Собственно, на этом моя музыкальная карьера и кончилась. Не думаю, чтобы этот эпизод в моей жизни имел какое-то отношение к поэме. Зерном, из которого она поздней выросла, была моя ошибка. Не случись той ошибки, не было бы и поэмы о великом композиторе.
Наши комсомольские и профсоюзные деятеля решили, что если я пишу стихи, то наверняка смогу вести литературно-музыкальный вечер. Так я стал конферансье. Литературная часть вечера проходила сходно, а на музыкальной я споткнулся. Наш физик увлекался музыкой и сам хорошо играл на виолончели. Мне нужно было представить квартет и объявить музыку. Я громко выкрикнул:
— Музыка Бетховена!
Зал грохнул в смехе, а я, глупо улыбаясь, не понимал, в чем дело. Уже после вечера меня окружили друзья и спросили:
— Васька, ты это для смеха ударение перепутал?
— Конечно! — обрадовался я счастливому оправданию, тогда как чувство стыда проникало в меня все глубже и глубже.

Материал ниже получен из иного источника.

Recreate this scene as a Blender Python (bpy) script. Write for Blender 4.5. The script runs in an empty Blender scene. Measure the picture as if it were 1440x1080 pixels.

С тех пор Бетховен стал как бы «моим», моей виной, которую нельзя было ничем избыть. Все, что касалось его, стало восприниматься как нечто близкое. Нет, я не побежал в библиотеку, чтобы взять о нем книгу и остаться с ним с глазу на глаз, зато, как виноватый, не упускал возможности посмотреть на него издали или со стороны, послушать его и о нем. В начале войны в Новосибирска находился симфонический оркестр ленинградской филармонии. Перед его концертами часто выступал Солертинский. Когда мне выпадала редкая возможность послушать его, а потом и музыку, я с радостью этим пользовался. То, что Иван Иванович говорил, например, о Бетховене, я ничего не запоминал, не мог запомнить и музыки, как не запоминают в подробностях таких явлений природы, как гроза, ливень, ураган, но в ощущениях встреча с Бетховеном оставалась памятной.